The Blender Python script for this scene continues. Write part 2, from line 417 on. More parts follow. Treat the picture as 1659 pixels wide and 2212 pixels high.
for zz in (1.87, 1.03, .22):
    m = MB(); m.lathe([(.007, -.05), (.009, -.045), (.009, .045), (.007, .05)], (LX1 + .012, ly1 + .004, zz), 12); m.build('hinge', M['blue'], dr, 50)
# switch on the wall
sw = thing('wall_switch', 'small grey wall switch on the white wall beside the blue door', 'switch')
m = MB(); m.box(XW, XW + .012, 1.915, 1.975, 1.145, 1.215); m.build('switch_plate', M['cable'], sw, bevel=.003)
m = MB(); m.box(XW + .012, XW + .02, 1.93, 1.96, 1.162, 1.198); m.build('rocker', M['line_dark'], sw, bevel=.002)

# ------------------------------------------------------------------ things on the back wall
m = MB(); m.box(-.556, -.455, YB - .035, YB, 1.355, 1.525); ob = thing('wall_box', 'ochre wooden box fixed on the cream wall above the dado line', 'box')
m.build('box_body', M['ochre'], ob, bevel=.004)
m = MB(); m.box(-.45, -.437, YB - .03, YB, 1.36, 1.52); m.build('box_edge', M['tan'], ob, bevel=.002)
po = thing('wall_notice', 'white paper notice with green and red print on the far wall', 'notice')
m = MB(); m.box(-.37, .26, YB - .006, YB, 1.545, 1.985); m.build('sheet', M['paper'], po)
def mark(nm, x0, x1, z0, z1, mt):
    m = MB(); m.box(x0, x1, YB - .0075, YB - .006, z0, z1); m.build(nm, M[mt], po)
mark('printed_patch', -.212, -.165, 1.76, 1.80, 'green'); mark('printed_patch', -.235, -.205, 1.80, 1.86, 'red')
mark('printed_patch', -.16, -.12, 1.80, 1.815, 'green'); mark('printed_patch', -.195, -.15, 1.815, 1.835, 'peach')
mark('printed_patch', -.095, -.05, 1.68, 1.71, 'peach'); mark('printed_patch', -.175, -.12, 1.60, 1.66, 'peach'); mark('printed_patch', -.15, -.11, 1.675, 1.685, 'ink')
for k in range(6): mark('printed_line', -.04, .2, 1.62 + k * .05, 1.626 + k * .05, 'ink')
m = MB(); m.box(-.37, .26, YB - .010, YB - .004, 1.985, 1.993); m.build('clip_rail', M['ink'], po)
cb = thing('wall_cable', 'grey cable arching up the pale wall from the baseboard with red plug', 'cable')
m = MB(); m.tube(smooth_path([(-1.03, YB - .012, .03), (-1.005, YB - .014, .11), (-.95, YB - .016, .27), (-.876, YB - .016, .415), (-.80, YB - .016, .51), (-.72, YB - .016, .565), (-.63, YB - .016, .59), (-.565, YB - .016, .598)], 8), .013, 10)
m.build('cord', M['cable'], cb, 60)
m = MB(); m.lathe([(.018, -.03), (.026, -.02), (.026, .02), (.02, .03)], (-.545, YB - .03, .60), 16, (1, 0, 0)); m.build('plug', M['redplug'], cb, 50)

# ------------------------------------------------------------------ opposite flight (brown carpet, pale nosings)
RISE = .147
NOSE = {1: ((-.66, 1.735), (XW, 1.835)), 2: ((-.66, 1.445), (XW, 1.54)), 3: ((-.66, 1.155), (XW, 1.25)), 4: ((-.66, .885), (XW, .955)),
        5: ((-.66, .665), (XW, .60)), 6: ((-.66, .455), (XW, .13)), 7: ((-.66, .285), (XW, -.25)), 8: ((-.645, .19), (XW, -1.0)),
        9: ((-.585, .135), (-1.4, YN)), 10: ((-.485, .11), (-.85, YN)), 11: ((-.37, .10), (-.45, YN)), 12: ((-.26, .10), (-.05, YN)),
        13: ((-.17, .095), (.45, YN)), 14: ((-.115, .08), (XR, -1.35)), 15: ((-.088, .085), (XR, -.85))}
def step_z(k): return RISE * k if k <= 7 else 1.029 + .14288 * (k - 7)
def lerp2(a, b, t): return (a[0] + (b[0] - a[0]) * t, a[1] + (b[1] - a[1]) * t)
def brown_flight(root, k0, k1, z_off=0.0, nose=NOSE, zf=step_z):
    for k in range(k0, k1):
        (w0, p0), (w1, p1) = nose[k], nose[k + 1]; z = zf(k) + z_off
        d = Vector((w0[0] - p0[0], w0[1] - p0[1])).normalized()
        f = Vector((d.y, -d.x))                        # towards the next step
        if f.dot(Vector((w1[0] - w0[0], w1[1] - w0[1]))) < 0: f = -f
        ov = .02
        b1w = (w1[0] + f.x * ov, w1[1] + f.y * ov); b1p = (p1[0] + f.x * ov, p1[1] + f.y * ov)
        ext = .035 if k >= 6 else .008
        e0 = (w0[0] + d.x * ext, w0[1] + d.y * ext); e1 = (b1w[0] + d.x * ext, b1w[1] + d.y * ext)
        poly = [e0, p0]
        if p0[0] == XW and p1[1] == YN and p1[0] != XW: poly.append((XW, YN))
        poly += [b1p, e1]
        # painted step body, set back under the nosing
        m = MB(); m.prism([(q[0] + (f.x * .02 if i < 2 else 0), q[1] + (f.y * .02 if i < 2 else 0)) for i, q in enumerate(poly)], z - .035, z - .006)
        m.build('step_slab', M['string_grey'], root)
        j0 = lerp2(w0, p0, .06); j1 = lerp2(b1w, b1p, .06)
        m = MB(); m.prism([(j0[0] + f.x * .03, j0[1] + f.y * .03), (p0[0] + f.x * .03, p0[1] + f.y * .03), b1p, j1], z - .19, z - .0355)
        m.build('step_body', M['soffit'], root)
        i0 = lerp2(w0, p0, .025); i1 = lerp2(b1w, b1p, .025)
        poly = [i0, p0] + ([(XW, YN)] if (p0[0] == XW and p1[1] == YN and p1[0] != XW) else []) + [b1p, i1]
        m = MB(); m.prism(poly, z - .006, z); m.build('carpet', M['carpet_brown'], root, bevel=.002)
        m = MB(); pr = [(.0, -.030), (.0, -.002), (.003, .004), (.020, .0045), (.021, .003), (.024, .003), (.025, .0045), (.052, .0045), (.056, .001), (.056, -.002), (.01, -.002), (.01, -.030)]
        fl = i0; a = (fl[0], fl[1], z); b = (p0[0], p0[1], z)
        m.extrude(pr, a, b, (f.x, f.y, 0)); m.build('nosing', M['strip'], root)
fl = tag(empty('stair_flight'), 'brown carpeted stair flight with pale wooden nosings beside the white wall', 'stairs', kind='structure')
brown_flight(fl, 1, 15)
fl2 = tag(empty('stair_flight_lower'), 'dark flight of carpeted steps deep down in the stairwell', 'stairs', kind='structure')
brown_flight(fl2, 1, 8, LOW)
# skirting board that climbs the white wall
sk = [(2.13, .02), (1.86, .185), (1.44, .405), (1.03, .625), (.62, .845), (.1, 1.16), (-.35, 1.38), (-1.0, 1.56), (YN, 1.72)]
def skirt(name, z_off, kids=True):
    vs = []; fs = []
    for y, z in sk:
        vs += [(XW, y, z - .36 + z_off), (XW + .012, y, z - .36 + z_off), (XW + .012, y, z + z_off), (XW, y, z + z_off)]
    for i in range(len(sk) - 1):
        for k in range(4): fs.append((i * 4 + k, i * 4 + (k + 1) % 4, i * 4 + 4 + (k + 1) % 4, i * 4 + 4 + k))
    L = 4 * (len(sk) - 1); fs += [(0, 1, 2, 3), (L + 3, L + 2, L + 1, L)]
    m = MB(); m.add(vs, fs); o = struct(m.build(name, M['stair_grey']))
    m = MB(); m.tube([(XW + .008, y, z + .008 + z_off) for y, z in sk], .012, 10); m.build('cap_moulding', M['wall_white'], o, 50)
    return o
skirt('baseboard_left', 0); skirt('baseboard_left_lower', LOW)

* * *

● **Exercise brief**
Restate the data above exactly, keeping each word as it stands.

● **The reply**
The Blender Python script for this scene continues. Write part 2, from line 417 on. More parts follow. Treat the picture as 1659 pixels wide and 2212 pixels high.
for zz in (1.87, 1.03, .22):
    m = MB(); m.lathe([(.007, -.05), (.009, -.045), (.009, .045), (.007, .05)], (LX1 + .012, ly1 + .004, zz), 12); m.build('hinge', M['blue'], dr, 50)
# switch on the wall
sw = thing('wall_switch', 'small grey wall switch on the white wall beside the blue door', 'switch')
m = MB(); m.box(XW, XW + .012, 1.915, 1.975, 1.145, 1.215); m.build('switch_plate', M['cable'], sw, bevel=.003)
m = MB(); m.box(XW + .012, XW + .02, 1.93, 1.96, 1.162, 1.198); m.build('rocker', M['line_dark'], sw, bevel=.002)

# ------------------------------------------------------------------ things on the back wall
m = MB(); m.box(-.556, -.455, YB - .035, YB, 1.355, 1.525); ob = thing('wall_box', 'ochre wooden box fixed on the cream wall above the dado line', 'box')
m.build('box_body', M['ochre'], ob, bevel=.004)
m = MB(); m.box(-.45, -.437, YB - .03, YB, 1.36, 1.52); m.build('box_edge', M['tan'], ob, bevel=.002)
po = thing('wall_notice', 'white paper notice with green and red print on the far wall', 'notice')
m = MB(); m.box(-.37, .26, YB - .006, YB, 1.545, 1.985); m.build('sheet', M['paper'], po)
def mark(nm, x0, x1, z0, z1, mt):
    m = MB(); m.box(x0, x1, YB - .0075, YB - .006, z0, z1); m.build(nm, M[mt], po)
mark('printed_patch', -.212, -.165, 1.76, 1.80, 'green'); mark('printed_patch', -.235, -.205, 1.80, 1.86, 'red')
mark('printed_patch', -.16, -.12, 1.80, 1.815, 'green'); mark('printed_patch', -.195, -.15, 1.815, 1.835, 'peach')
mark('printed_patch', -.095, -.05, 1.68, 1.71, 'peach'); mark('printed_patch', -.175, -.12, 1.60, 1.66, 'peach'); mark('printed_patch', -.15, -.11, 1.675, 1.685, 'ink')
for k in range(6): mark('printed_line', -.04, .2, 1.62 + k * .05, 1.626 + k * .05, 'ink')
m = MB(); m.box(-.37, .26, YB - .010, YB - .004, 1.985, 1.993); m.build('clip_rail', M['ink'], po)
cb = thing('wall_cable', 'grey cable arching up the pale wall from the baseboard with red plug', 'cable')
m = MB(); m.tube(smooth_path([(-1.03, YB - .012, .03), (-1.005, YB - .014, .11), (-.95, YB - .016, .27), (-.876, YB - .016, .415), (-.80, YB - .016, .51), (-.72, YB - .016, .565), (-.63, YB - .016, .59), (-.565, YB - .016, .598)], 8), .013, 10)
m.build('cord', M['cable'], cb, 60)
m = MB(); m.lathe([(.018, -.03), (.026, -.02), (.026, .02), (.02, .03)], (-.545, YB - .03, .60), 16, (1, 0, 0)); m.build('plug', M['redplug'], cb, 50)

# ------------------------------------------------------------------ opposite flight (brown carpet, pale nosings)
RISE = .147
NOSE = {1: ((-.66, 1.735), (XW, 1.835)), 2: ((-.66, 1.445), (XW, 1.54)), 3: ((-.66, 1.155), (XW, 1.25)), 4: ((-.66, .885), (XW, .955)),
        5: ((-.66, .665), (XW, .60)), 6: ((-.66, .455), (XW, .13)), 7: ((-.66, .285), (XW, -.25)), 8: ((-.645, .19), (XW, -1.0)),
        9: ((-.585, .135), (-1.4, YN)), 10: ((-.485, .11), (-.85, YN)), 11: ((-.37, .10), (-.45, YN)), 12: ((-.26, .10), (-.05, YN)),
        13: ((-.17, .095), (.45, YN)), 14: ((-.115, .08), (XR, -1.35)), 15: ((-.088, .085), (XR, -.85))}
def step_z(k): return RISE * k if k <= 7 else 1.029 + .14288 * (k - 7)
def lerp2(a, b, t): return (a[0] + (b[0] - a[0]) * t, a[1] + (b[1] - a[1]) * t)
def brown_flight(root, k0, k1, z_off=0.0, nose=NOSE, zf=step_z):
    for k in range(k0, k1):
        (w0, p0), (w1, p1) = nose[k], nose[k + 1]; z = zf(k) + z_off
        d = Vector((w0[0] - p0[0], w0[1] - p0[1])).normalized()
        f = Vector((d.y, -d.x))                        # towards the next step
        if f.dot(Vector((w1[0] - w0[0], w1[1] - w0[1]))) < 0: f = -f
        ov = .02
        b1w = (w1[0] + f.x * ov, w1[1] + f.y * ov); b1p = (p1[0] + f.x * ov, p1[1] + f.y * ov)
        ext = .035 if k >= 6 else .008
        e0 = (w0[0] + d.x * ext, w0[1] + d.y * ext); e1 = (b1w[0] + d.x * ext, b1w[1] + d.y * ext)
        poly = [e0, p0]
        if p0[0] == XW and p1[1] == YN and p1[0] != XW: poly.append((XW, YN))
        poly += [b1p, e1]
        # painted step body, set back under the nosing
        m = MB(); m.prism([(q[0] + (f.x * .02 if i < 2 else 0), q[1] + (f.y * .02 if i < 2 else 0)) for i, q in enumerate(poly)], z - .035, z - .006)
        m.build('step_slab', M['string_grey'], root)
        j0 = lerp2(w0, p0, .06); j1 = lerp2(b1w, b1p, .06)
        m = MB(); m.prism([(j0[0] + f.x * .03, j0[1] + f.y * .03), (p0[0] + f.x * .03, p0[1] + f.y * .03), b1p, j1], z - .19, z - .0355)
        m.build('step_body', M['soffit'], root)
        i0 = lerp2(w0, p0, .025); i1 = lerp2(b1w, b1p, .025)
        poly = [i0, p0] + ([(XW, YN)] if (p0[0] == XW and p1[1] == YN and p1[0] != XW) else []) + [b1p, i1]
        m = MB(); m.prism(poly, z - .006, z); m.build('carpet', M['carpet_brown'], root, bevel=.002)
        m = MB(); pr = [(.0, -.030), (.0, -.002), (.003, .004), (.020, .0045), (.021, .003), (.024, .003), (.025, .0045), (.052, .0045), (.056, .001), (.056, -.002), (.01, -.002), (.01, -.030)]
        fl = i0; a = (fl[0], fl[1], z); b = (p0[0], p0[1], z)
        m.extrude(pr, a, b, (f.x, f.y, 0)); m.build('nosing', M['strip'], root)
fl = tag(empty('stair_flight'), 'brown carpeted stair flight with pale wooden nosings beside the white wall', 'stairs', kind='structure')
brown_flight(fl, 1, 15)
fl2 = tag(empty('stair_flight_lower'), 'dark flight of carpeted steps deep down in the stairwell', 'stairs', kind='structure')
brown_flight(fl2, 1, 8, LOW)
# skirting board that climbs the white wall
sk = [(2.13, .02), (1.86, .185), (1.44, .405), (1.03, .625), (.62, .845), (.1, 1.16), (-.35, 1.38), (-1.0, 1.56), (YN, 1.72)]
def skirt(name, z_off, kids=True):
    vs = []; fs = []
    for y, z in sk:
        vs += [(XW, y, z - .36 + z_off), (XW + .012, y, z - .36 + z_off), (XW + .012, y, z + z_off), (XW, y, z + z_off)]
    for i in range(len(sk) - 1):
        for k in range(4): fs.append((i * 4 + k, i * 4 + (k + 1) % 4, i * 4 + 4 + (k + 1) % 4, i * 4 + 4 + k))
    L = 4 * (len(sk) - 1); fs += [(0, 1, 2, 3), (L + 3, L + 2, L + 1, L)]
    m = MB(); m.add(vs, fs); o = struct(m.build(name, M['stair_grey']))
    m = MB(); m.tube([(XW + .008, y, z + .008 + z_off) for y, z in sk], .012, 10); m.build('cap_moulding', M['wall_white'], o, 50)
    return o
skirt('baseboard_left', 0); skirt('baseboard_left_lower', LOW)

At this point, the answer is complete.